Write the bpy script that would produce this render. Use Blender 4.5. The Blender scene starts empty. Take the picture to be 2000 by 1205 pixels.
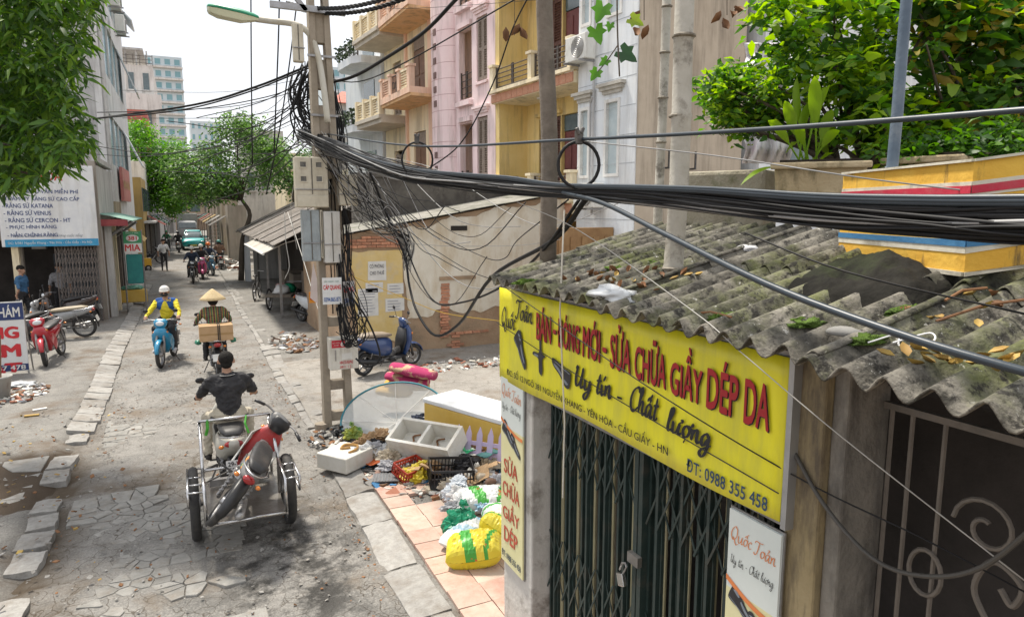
import bpy, math, random
import numpy as np
from mathutils import Matrix, Vector, Euler, noise
R = math.radians
random.seed(7)
rnd = random.uniform
scene = bpy.context.scene
COL = scene.collection

# ------------------------------------------------------------------ camera
CAM_H = 3.3
F_PX = 1333.0
PITCH = math.atan((602.5 - 410) / F_PX)
YAW = math.atan((1000 - 362) / F_PX)
cam_d = bpy.data.cameras.new('camera')
cam_d.sensor_width = 36
cam_d.lens = F_PX / 2000 * 36
cam_d.clip_start = .05
cam_d.clip_end = 2000
cam = bpy.data.objects.new('camera', cam_d)
COL.objects.link(cam)
cam.location = (0, 0, CAM_H)
cam.rotation_euler = (math.pi / 2 - PITCH, 0, -YAW)
scene.camera = cam

# ------------------------------------------------------------------ sky and sun
SUN_EL, SUN_AZ = R(64), R(-20)          # azimuth clockwise from the street's direction (+Y)
world = bpy.data.worlds.new('World')
scene.world = world
world.use_nodes = True
wn = world.node_tree
wn.nodes.clear()
w_out = wn.nodes.new('ShaderNodeOutputWorld')
w_bg = wn.nodes.new('ShaderNodeBackground')
w_bg.inputs['Strength'].default_value = .09
sky = wn.nodes.new('ShaderNodeTexSky')
sky.sky_type = 'NISHITA'
sky.sun_disc = False
sky.sun_elevation = SUN_EL
sky.sun_rotation = SUN_AZ
sky.air_density = 1.0
sky.dust_density = 3.0
w_tc = wn.nodes.new('ShaderNodeTexCoord')
w_no = wn.nodes.new('ShaderNodeTexNoise')
w_no.inputs['Scale'].default_value = 2.2
w_no.inputs['Detail'].default_value = 6
w_rp = wn.nodes.new('ShaderNodeMapRange')
w_rp.inputs[1].default_value = .3
w_rp.inputs[2].default_value = .6
w_rp.inputs[3].default_value = .55
w_rp.inputs[4].default_value = .97
w_mx = wn.nodes.new('ShaderNodeMix')
w_mx.data_type = 'RGBA'
wn.links.new(w_tc.outputs['Generated'], w_no.inputs['Vector'])
wn.links.new(w_no.outputs['Fac'], w_rp.inputs[0])
wn.links.new(w_rp.outputs[0], w_mx.inputs[0])
wn.links.new(sky.outputs[0], w_mx.inputs[6])
w_mx.inputs[7].default_value = (10.6, 10.7, 11.0, 1)      # thin bright cloud over the whole sky
wn.links.new(w_mx.outputs[2], w_bg.inputs['Color'])
wn.links.new(w_bg.outputs[0], w_out.inputs[0])

sun_d = bpy.data.lights.new('sun', 'SUN')
sun_d.energy = 4.4
sun_d.angle = R(7)
sun_d.color = (1, .93, .82)
sun = bpy.data.objects.new('sun', sun_d)
COL.objects.link(sun)
SUN_DIR = Vector((math.sin(SUN_AZ) * math.cos(SUN_EL), math.cos(SUN_AZ) * math.cos(SUN_EL), math.sin(SUN_EL)))
sun.rotation_euler = SUN_DIR.to_track_quat('Z', 'Y').to_euler()
sun.location = (0, 0, 30)
vs = scene.view_settings
vs.view_transform = 'Standard'
vs.look = 'None'
vs.exposure = .48
vs.gamma = 1
vs.use_curve_mapping = False

# ------------------------------------------------------------------ measuring helpers (photograph pixel -> place in the world)
_cp, _sp, _cy, _sy = math.cos(PITCH), math.sin(PITCH), math.cos(YAW), math.sin(YAW)
def ray(x, y):
    a = (x - 1000) / F_PX
    b = -(y - 602.5) / F_PX
    fw = _cp + b * _sp
    return Vector((fw * _sy + a * _cy, fw * _cy - a * _sy, -_sp + b * _cp))
def on_z(x, y, z=0.0):
    d = ray(x, y)
    return d * ((z - CAM_H) / d.z) + Vector((0, 0, CAM_H))
def on_y(x, y, Y):
    d = ray(x, y)
    return d * (Y / d.y) + Vector((0, 0, CAM_H))
def on_x(x, y, X):
    d = ray(x, y)
    return d * (X / d.x) + Vector((0, 0, CAM_H))

def at(x, y, depth):                                         # depth along the viewing axis, in metres
    return ray(x, y) * depth + Vector((0, 0, CAM_H))

# ------------------------------------------------------------------ mesh helpers
def T(x=0, y=0, z=0): return Matrix.Translation((x, y, z))
def RX(a): return Matrix.Rotation(R(a), 4, 'X')
def RY(a): return Matrix.Rotation(R(a), 4, 'Y')
def RZ(a): return Matrix.Rotation(R(a), 4, 'Z')
def S(x, y, z): return Matrix.Diagonal((x, y, z, 1))
I4 = Matrix.Identity(4)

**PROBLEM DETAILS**
Extract the full listing exactly, with the pictures left out.

**RESULT BELOW**
Write the bpy script that would produce this render. Use Blender 4.5. The Blender scene starts empty. Take the picture to be 2000 by 1205 pixels.
import bpy, math, random
import numpy as np
from mathutils import Matrix, Vector, Euler, noise
R = math.radians
random.seed(7)
rnd = random.uniform
scene = bpy.context.scene
COL = scene.collection

# ------------------------------------------------------------------ camera
CAM_H = 3.3
F_PX = 1333.0
PITCH = math.atan((602.5 - 410) / F_PX)
YAW = math.atan((1000 - 362) / F_PX)
cam_d = bpy.data.cameras.new('camera')
cam_d.sensor_width = 36
cam_d.lens = F_PX / 2000 * 36
cam_d.clip_start = .05
cam_d.clip_end = 2000
cam = bpy.data.objects.new('camera', cam_d)
COL.objects.link(cam)
cam.location = (0, 0, CAM_H)
cam.rotation_euler = (math.pi / 2 - PITCH, 0, -YAW)
scene.camera = cam

# ------------------------------------------------------------------ sky and sun
SUN_EL, SUN_AZ = R(64), R(-20)          # azimuth clockwise from the street's direction (+Y)
world = bpy.data.worlds.new('World')
scene.world = world
world.use_nodes = True
wn = world.node_tree
wn.nodes.clear()
w_out = wn.nodes.new('ShaderNodeOutputWorld')
w_bg = wn.nodes.new('ShaderNodeBackground')
w_bg.inputs['Strength'].default_value = .09
sky = wn.nodes.new('ShaderNodeTexSky')
sky.sky_type = 'NISHITA'
sky.sun_disc = False
sky.sun_elevation = SUN_EL
sky.sun_rotation = SUN_AZ
sky.air_density = 1.0
sky.dust_density = 3.0
w_tc = wn.nodes.new('ShaderNodeTexCoord')
w_no = wn.nodes.new('ShaderNodeTexNoise')
w_no.inputs['Scale'].default_value = 2.2
w_no.inputs['Detail'].default_value = 6
w_rp = wn.nodes.new('ShaderNodeMapRange')
w_rp.inputs[1].default_value = .3
w_rp.inputs[2].default_value = .6
w_rp.inputs[3].default_value = .55
w_rp.inputs[4].default_value = .97
w_mx = wn.nodes.new('ShaderNodeMix')
w_mx.data_type = 'RGBA'
wn.links.new(w_tc.outputs['Generated'], w_no.inputs['Vector'])
wn.links.new(w_no.outputs['Fac'], w_rp.inputs[0])
wn.links.new(w_rp.outputs[0], w_mx.inputs[0])
wn.links.new(sky.outputs[0], w_mx.inputs[6])
w_mx.inputs[7].default_value = (10.6, 10.7, 11.0, 1)      # thin bright cloud over the whole sky
wn.links.new(w_mx.outputs[2], w_bg.inputs['Color'])
wn.links.new(w_bg.outputs[0], w_out.inputs[0])

sun_d = bpy.data.lights.new('sun', 'SUN')
sun_d.energy = 4.4
sun_d.angle = R(7)
sun_d.color = (1, .93, .82)
sun = bpy.data.objects.new('sun', sun_d)
COL.objects.link(sun)
SUN_DIR = Vector((math.sin(SUN_AZ) * math.cos(SUN_EL), math.cos(SUN_AZ) * math.cos(SUN_EL), math.sin(SUN_EL)))
sun.rotation_euler = SUN_DIR.to_track_quat('Z', 'Y').to_euler()
sun.location = (0, 0, 30)
vs = scene.view_settings
vs.view_transform = 'Standard'
vs.look = 'None'
vs.exposure = .48
vs.gamma = 1
vs.use_curve_mapping = False

# ------------------------------------------------------------------ measuring helpers (photograph pixel -> place in the world)
_cp, _sp, _cy, _sy = math.cos(PITCH), math.sin(PITCH), math.cos(YAW), math.sin(YAW)
def ray(x, y):
    a = (x - 1000) / F_PX
    b = -(y - 602.5) / F_PX
    fw = _cp + b * _sp
    return Vector((fw * _sy + a * _cy, fw * _cy - a * _sy, -_sp + b * _cp))
def on_z(x, y, z=0.0):
    d = ray(x, y)
    return d * ((z - CAM_H) / d.z) + Vector((0, 0, CAM_H))
def on_y(x, y, Y):
    d = ray(x, y)
    return d * (Y / d.y) + Vector((0, 0, CAM_H))
def on_x(x, y, X):
    d = ray(x, y)
    return d * (X / d.x) + Vector((0, 0, CAM_H))

def at(x, y, depth):                                         # depth along the viewing axis, in metres
    return ray(x, y) * depth + Vector((0, 0, CAM_H))

# ------------------------------------------------------------------ mesh helpers
def T(x=0, y=0, z=0): return Matrix.Translation((x, y, z))
def RX(a): return Matrix.Rotation(R(a), 4, 'X')
def RY(a): return Matrix.Rotation(R(a), 4, 'Y')
def RZ(a): return Matrix.Rotation(R(a), 4, 'Z')
def S(x, y, z): return Matrix.Diagonal((x, y, z, 1))
I4 = Matrix.Identity(4)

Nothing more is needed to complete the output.